With such a small budget, signing Roy Dupuis [as the doomed inmate, Kevin Barlow] didn’t seem possible. We never even met—the script sold it! The role of Parlington was also problematic, but as soon as I saw Serge’s tape, I knew that this was the guy who could pull it off.”

“I first met Roy a week before the 19-day shoot at a read-through—we both arrived wearing sandals, shorts and loud Hawaiian shirts. We slipped into our roles immediately, knowing that the next few weeks would be very demanding and intense. Working together was like playing tennis at a level we’d never experienced before. We shot the extraction and procession to the execution room [Allen opted for injection rather than Martel’s hangings] in pairs. One of those had us playing backgammon through the prison bars, then Roy held onto the dice and took his final steps down the corridor based on the number that came from each toss. At one point he said ‘I don’t know if this is working.’ I responded by pulling up my shirt sleeve so that he could see the goose bumps,” said Houde.

“We managed to find a decommissioned women’s prison in Québec City. That was key because Roy had made it clear from the beginning that the intensity required of him in the part could not happen on a sound stage. We virtually had the place to ourselves, but as the shoot progressed the power of the performances and the script got to some of the crew. In my own research, I discovered that everyone responsible for executions, such as Reverend Carroll Pickett who presided over 121 deaths had a personal breaking point and had to get out too. Not surprisingly, we laughed a lot and play practical jokes on ourselves to keep our sanity,” explained Allen.

Houde spends a good deal of camera time dictating the letters of condolence (one for each “version” of the execution) to Barlow’s mother. Accordingly, Dupuis was finished a few days earlier.

“We all felt an incredible sense of loss after Roy left,” said Houde. “Beyond the parameters of the script, Jeremy gave us a free hand—we just let it go. Working together was invigorating—it was what I’m trained to do but this was on a much larger scale than the norm. When the performance ended, I felt like Pavarotti, standing arms outstretched to take in all the emotion that filled the room.”

“I took Éric Pfalzgraf’s advice and boosted the music line so that real singers and musicians could be used for the tracks.
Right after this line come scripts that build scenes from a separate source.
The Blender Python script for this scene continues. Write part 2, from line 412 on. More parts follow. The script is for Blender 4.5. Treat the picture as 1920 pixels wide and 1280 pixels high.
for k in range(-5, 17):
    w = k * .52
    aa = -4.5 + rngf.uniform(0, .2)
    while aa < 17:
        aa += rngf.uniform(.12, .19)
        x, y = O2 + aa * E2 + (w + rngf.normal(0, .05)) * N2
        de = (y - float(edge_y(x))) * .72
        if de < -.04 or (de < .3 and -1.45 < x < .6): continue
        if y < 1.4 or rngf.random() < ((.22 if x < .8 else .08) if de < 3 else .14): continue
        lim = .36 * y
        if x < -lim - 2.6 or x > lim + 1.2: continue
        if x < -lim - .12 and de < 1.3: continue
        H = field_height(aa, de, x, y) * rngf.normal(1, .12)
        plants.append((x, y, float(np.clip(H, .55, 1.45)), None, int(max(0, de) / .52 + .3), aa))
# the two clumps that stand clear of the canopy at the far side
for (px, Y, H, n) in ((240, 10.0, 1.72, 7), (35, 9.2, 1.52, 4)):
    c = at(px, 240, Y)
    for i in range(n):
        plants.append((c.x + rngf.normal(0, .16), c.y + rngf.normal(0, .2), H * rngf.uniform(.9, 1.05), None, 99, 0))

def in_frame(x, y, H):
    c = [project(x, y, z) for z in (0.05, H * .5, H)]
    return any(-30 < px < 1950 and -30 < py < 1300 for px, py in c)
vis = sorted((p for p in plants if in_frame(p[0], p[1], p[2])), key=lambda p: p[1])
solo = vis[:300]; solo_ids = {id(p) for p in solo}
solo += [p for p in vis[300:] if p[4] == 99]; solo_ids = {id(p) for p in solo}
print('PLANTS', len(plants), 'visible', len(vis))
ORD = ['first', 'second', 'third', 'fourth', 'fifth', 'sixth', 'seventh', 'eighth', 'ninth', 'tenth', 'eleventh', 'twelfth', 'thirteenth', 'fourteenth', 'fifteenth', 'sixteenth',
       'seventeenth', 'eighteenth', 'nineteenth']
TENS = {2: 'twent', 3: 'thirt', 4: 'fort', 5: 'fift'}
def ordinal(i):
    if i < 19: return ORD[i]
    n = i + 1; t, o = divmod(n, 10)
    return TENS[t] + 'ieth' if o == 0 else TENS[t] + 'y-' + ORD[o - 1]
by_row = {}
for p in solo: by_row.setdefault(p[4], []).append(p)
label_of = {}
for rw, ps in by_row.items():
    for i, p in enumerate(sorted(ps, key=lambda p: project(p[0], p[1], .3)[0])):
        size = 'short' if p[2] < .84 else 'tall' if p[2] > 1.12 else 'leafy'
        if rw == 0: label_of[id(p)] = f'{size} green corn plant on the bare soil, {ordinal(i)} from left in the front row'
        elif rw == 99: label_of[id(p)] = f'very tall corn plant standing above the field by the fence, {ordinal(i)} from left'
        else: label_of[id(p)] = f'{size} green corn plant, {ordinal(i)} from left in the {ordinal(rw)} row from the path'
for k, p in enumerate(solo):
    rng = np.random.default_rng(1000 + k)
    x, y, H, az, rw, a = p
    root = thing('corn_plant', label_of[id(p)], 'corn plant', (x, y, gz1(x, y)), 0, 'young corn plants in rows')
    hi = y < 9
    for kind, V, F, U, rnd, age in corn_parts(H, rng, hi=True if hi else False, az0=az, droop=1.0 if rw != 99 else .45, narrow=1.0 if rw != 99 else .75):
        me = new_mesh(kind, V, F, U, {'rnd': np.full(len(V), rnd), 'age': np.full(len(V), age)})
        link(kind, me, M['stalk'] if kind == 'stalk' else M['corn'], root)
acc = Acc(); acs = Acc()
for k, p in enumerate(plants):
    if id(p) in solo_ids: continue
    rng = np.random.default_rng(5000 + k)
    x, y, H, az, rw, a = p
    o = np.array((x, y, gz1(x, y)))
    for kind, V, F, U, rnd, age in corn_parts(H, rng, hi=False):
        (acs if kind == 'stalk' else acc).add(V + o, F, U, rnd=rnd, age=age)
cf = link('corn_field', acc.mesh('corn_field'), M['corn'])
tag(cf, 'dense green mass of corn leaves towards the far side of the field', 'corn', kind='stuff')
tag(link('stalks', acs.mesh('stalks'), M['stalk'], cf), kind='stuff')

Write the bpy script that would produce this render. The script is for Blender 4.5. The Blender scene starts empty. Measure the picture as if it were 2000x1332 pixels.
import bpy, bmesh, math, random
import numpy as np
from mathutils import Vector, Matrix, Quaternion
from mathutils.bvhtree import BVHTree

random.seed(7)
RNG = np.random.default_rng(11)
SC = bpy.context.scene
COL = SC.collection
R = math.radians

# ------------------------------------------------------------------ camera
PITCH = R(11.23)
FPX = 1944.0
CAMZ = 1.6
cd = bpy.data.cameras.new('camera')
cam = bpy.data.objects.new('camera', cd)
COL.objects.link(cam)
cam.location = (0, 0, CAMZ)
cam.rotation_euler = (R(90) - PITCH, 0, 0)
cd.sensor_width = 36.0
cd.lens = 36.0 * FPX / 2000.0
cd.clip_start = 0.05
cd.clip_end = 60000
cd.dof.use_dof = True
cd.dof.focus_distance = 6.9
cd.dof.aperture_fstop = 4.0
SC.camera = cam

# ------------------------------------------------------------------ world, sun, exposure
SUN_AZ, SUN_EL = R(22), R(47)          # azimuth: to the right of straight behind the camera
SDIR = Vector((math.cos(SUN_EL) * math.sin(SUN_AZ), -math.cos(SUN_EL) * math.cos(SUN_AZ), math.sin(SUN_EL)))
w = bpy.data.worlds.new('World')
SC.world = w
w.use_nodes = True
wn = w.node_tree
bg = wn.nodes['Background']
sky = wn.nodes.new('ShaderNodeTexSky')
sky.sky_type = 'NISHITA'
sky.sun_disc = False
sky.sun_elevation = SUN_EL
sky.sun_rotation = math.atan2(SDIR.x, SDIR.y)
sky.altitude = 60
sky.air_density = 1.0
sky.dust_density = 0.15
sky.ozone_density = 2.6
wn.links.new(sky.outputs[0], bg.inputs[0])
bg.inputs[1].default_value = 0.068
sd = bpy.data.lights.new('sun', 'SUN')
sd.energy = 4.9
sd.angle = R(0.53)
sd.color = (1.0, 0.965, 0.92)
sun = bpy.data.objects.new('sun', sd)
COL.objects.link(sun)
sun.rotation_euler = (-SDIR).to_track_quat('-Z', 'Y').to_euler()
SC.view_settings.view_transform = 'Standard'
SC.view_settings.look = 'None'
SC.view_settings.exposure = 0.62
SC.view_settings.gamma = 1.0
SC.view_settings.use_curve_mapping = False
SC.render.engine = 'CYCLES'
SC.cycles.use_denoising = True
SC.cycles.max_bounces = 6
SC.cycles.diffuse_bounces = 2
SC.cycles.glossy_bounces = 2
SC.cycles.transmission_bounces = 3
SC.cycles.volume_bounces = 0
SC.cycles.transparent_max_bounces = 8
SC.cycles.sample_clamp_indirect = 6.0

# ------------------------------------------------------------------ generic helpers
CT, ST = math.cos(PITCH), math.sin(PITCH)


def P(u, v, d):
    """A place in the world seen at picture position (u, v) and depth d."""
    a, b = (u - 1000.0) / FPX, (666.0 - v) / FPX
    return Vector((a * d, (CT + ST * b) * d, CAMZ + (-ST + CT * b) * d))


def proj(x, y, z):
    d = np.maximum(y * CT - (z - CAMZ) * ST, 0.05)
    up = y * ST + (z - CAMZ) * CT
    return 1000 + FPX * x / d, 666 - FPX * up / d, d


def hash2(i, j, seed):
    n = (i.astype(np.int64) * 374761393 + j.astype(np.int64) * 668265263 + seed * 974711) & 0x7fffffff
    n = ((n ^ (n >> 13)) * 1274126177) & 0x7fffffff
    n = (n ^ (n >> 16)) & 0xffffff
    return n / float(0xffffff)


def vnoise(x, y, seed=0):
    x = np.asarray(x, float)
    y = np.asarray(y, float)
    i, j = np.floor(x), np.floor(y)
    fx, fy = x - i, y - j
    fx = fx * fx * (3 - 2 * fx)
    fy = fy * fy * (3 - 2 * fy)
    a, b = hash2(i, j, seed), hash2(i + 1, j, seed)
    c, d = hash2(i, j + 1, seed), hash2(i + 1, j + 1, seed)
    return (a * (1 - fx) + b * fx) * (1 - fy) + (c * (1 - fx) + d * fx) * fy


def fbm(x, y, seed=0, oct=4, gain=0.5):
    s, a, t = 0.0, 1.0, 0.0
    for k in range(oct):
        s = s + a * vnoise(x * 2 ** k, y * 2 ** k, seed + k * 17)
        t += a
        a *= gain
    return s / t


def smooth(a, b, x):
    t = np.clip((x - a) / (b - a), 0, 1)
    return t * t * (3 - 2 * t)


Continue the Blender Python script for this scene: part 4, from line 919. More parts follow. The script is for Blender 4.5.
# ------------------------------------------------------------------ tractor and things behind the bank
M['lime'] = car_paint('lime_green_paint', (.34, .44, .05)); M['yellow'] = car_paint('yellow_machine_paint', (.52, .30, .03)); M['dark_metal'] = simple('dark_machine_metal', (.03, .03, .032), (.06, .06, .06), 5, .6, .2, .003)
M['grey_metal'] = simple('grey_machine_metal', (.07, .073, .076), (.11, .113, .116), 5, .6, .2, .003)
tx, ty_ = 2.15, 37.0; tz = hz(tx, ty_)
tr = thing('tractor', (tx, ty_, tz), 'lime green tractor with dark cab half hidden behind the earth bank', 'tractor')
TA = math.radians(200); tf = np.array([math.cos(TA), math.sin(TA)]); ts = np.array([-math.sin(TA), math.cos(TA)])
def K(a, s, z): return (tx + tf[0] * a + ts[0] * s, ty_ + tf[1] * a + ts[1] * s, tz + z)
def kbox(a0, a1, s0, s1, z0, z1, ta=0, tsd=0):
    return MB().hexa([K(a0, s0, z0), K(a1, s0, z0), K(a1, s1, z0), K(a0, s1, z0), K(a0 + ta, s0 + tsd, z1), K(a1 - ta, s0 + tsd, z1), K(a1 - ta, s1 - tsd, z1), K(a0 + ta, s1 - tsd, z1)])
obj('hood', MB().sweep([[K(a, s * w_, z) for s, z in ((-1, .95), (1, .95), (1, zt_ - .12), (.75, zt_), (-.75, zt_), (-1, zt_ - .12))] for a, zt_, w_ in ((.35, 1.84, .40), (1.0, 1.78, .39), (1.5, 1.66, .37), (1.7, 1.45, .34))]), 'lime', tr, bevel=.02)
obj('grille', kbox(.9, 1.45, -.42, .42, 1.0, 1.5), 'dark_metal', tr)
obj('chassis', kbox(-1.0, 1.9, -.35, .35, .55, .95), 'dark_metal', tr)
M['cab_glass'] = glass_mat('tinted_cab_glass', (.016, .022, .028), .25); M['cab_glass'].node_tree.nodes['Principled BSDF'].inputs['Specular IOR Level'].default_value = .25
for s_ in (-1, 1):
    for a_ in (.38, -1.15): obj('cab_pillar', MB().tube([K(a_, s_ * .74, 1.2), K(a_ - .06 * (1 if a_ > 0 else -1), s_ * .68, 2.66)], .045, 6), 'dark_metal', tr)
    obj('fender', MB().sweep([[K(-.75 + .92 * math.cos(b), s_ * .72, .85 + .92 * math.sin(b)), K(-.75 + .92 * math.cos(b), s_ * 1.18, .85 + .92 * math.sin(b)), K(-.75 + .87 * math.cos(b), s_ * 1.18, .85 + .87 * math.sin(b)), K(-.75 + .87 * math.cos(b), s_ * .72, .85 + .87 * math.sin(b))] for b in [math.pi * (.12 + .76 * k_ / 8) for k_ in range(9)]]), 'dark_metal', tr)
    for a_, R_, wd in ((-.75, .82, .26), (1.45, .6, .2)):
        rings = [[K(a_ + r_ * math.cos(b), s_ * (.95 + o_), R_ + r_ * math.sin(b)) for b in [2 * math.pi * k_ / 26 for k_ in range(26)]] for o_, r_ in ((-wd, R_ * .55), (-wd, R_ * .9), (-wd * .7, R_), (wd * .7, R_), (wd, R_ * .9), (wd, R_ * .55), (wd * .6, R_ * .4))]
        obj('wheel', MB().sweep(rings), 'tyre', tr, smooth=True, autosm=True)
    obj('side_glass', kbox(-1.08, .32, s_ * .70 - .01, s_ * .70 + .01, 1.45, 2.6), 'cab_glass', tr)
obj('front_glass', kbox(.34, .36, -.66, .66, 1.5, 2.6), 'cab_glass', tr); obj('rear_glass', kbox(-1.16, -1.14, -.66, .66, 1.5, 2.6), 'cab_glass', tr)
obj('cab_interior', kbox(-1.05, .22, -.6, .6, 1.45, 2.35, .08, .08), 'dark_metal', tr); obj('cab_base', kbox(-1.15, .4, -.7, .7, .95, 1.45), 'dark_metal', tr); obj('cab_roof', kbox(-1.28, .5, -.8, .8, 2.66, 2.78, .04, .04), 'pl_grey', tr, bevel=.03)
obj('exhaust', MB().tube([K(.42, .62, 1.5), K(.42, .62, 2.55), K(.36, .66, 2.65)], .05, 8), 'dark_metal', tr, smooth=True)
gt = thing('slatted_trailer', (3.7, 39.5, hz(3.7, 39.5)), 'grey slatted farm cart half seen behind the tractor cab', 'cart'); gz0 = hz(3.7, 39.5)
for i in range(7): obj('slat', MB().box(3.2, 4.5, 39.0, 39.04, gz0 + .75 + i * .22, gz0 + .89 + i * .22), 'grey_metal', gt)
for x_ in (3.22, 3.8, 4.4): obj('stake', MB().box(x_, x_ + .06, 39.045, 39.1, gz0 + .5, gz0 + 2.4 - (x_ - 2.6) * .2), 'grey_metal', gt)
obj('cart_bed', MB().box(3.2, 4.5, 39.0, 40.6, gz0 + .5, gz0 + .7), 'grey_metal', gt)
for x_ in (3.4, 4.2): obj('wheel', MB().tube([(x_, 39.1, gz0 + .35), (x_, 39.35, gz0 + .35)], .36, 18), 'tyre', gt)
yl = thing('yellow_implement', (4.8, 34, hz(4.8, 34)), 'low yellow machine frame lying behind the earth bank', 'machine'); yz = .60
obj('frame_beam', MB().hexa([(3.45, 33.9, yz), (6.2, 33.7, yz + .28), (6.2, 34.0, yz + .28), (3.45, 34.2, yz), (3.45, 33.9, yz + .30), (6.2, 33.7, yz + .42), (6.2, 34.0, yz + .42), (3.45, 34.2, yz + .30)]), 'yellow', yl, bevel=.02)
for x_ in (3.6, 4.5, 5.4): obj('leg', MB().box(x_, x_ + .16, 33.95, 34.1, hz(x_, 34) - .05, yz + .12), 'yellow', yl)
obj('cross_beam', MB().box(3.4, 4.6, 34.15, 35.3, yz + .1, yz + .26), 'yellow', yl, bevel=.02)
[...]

But the trade-off landed me the additional function of editor. Every step of the way I discussed it a lot with Yves and showed it to people from Telefilm, CBC and filmmaker friends of mine. I asked them to tell me—don’t be kind!—what’s not working? We’d had a very limited amount of time and even had to cut one of the sequences—that was the only time Roy and I had a serious disagreement—so couldn’t make mistakes.

One of the best reactions so far was when we played the film at a festival in Goa and our Indian hosts said ‘You understand us so well … deceptively simple material, surprisingly powerful result.’”

Let’s hope Allen, armed with a full-figured budget, will be put back to work in another project soon. Having so successfully tackled the issues of life and death, who knows what other insights into the human experience he will bring to the screen.